(Required work): Return only the lines running from the top of the entries to the line with "link('grate', b.mesh('drain_grate', 30), dr)", inclusive, exactly as written.
───── Records to process ─────
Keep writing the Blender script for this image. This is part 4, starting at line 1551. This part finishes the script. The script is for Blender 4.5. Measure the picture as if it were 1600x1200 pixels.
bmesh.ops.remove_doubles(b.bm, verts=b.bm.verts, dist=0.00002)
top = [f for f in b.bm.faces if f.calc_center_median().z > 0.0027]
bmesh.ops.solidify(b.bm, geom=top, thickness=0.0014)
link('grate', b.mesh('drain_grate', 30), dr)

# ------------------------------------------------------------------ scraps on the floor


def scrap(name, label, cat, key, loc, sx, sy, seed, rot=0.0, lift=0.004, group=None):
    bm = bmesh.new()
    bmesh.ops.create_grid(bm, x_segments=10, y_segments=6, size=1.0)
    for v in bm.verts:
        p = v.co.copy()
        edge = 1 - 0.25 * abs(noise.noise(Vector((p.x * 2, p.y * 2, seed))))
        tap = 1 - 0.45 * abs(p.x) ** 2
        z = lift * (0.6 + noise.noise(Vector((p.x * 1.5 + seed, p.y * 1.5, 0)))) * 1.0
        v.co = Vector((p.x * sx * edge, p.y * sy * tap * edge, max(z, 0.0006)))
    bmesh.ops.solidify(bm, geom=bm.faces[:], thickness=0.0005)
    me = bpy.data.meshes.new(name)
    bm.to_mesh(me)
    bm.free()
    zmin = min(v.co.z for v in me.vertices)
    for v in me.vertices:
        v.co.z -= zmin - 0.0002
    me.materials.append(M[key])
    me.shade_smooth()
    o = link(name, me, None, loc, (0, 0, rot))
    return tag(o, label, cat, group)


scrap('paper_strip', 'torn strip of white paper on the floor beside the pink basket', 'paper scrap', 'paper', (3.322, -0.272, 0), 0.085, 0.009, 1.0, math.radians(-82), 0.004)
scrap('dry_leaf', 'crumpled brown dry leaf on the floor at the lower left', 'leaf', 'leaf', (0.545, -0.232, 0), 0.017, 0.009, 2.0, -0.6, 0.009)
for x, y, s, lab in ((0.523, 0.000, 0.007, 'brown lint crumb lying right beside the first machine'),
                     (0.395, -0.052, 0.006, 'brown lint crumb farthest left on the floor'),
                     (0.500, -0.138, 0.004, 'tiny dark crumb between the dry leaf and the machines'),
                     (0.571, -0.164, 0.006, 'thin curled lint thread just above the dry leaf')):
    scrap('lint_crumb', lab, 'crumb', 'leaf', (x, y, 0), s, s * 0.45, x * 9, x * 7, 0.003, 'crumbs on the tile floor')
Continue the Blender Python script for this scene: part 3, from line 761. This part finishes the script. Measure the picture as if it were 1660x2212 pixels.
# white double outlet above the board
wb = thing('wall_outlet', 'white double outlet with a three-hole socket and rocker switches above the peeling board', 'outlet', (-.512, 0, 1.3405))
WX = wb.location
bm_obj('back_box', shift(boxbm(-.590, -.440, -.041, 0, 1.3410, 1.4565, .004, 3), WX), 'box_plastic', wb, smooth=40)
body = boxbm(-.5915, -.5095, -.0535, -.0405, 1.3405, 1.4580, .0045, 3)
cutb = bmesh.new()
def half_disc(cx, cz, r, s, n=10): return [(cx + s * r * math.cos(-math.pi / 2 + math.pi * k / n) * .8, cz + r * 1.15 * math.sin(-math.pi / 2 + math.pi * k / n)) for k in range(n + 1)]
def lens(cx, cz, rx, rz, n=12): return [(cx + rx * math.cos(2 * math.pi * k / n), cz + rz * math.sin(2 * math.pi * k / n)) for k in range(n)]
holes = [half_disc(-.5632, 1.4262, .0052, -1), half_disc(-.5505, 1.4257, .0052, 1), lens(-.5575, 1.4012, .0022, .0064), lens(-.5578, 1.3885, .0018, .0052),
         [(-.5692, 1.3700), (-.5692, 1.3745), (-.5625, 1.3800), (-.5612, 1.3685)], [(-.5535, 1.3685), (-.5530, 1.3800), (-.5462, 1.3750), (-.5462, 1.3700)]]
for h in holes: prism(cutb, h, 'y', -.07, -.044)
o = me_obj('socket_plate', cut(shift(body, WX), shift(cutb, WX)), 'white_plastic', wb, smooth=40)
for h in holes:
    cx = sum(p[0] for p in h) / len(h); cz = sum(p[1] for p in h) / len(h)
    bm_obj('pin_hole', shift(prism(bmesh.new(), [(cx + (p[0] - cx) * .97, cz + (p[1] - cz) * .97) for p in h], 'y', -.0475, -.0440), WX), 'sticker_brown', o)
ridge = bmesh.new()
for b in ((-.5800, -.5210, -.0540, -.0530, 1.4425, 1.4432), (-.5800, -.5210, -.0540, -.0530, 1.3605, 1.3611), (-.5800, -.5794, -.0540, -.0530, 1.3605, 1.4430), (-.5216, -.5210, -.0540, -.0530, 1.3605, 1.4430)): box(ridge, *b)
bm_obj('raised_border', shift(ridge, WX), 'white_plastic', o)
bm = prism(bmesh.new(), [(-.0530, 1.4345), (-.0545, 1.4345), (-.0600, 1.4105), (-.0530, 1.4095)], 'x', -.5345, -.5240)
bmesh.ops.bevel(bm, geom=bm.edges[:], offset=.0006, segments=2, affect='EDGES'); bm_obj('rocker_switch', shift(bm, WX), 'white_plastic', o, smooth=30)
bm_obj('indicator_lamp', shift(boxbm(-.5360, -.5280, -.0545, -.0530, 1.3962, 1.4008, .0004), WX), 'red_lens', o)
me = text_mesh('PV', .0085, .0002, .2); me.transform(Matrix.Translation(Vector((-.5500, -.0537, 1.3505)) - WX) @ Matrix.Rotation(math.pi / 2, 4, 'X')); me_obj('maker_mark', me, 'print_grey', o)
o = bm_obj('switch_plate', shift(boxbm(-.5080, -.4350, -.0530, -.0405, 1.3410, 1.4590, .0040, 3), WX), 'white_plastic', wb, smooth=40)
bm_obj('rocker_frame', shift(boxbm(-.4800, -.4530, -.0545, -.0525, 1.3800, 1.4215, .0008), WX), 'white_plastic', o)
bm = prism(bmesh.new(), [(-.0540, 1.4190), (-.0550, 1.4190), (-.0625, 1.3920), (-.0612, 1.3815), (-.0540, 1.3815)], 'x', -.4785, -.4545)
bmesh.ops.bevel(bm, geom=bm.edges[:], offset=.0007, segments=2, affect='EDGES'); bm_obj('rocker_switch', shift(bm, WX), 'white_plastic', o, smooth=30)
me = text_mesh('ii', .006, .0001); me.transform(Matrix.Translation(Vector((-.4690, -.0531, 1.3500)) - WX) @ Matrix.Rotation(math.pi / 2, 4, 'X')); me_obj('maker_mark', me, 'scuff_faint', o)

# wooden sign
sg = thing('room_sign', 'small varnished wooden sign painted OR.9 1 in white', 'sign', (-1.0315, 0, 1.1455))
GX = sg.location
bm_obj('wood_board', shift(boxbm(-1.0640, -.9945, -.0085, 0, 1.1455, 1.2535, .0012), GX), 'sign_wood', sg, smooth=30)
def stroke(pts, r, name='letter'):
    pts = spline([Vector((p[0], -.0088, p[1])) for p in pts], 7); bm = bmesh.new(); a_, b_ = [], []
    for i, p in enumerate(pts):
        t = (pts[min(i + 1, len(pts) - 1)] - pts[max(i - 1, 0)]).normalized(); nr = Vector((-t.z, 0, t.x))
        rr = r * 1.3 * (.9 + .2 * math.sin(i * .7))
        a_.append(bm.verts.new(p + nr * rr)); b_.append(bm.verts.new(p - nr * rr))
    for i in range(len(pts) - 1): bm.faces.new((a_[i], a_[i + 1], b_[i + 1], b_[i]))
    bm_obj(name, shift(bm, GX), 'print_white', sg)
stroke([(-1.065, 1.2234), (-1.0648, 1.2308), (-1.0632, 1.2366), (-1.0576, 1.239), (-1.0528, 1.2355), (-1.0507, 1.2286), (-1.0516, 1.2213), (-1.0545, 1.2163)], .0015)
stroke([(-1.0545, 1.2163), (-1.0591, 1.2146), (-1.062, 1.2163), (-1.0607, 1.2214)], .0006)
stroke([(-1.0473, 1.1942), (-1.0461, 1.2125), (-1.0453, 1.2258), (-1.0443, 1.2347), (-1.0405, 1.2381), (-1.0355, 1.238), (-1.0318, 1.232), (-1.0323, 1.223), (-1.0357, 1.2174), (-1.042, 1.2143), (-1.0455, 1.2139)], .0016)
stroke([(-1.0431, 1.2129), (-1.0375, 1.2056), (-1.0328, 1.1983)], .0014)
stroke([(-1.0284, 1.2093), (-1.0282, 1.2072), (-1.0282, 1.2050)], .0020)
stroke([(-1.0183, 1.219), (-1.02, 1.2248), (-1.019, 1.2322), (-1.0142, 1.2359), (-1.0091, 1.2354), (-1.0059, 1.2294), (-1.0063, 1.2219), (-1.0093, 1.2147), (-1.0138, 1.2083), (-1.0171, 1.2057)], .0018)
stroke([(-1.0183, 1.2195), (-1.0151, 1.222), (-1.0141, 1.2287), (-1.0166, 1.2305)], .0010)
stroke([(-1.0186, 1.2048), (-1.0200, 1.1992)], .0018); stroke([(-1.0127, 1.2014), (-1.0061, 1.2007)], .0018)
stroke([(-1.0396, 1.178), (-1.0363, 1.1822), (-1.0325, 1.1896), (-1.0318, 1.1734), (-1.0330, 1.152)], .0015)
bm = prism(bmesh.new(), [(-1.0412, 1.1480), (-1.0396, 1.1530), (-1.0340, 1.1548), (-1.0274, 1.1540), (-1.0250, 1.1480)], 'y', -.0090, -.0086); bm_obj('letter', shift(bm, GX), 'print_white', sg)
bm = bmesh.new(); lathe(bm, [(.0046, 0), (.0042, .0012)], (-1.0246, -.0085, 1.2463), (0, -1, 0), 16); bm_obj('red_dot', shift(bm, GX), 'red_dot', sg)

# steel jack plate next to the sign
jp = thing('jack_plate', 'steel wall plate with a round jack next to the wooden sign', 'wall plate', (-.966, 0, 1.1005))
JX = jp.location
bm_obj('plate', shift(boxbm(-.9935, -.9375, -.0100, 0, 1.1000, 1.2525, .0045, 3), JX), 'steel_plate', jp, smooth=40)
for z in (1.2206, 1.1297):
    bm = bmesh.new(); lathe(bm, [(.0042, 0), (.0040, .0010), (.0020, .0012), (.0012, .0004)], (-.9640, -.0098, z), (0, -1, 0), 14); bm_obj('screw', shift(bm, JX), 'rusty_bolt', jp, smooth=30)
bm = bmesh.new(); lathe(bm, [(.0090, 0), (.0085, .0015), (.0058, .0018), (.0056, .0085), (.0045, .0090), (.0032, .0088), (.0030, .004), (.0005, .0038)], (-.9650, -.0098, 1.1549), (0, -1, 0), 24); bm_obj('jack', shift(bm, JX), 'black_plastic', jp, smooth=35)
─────
(In response):
Keep writing the Blender script for this image. This is part 4, starting at line 1551. This part finishes the script. The script is for Blender 4.5. Measure the picture as if it were 1600x1200 pixels.
bmesh.ops.remove_doubles(b.bm, verts=b.bm.verts, dist=0.00002)
top = [f for f in b.bm.faces if f.calc_center_median().z > 0.0027]
bmesh.ops.solidify(b.bm, geom=top, thickness=0.0014)
link('grate', b.mesh('drain_grate', 30), dr)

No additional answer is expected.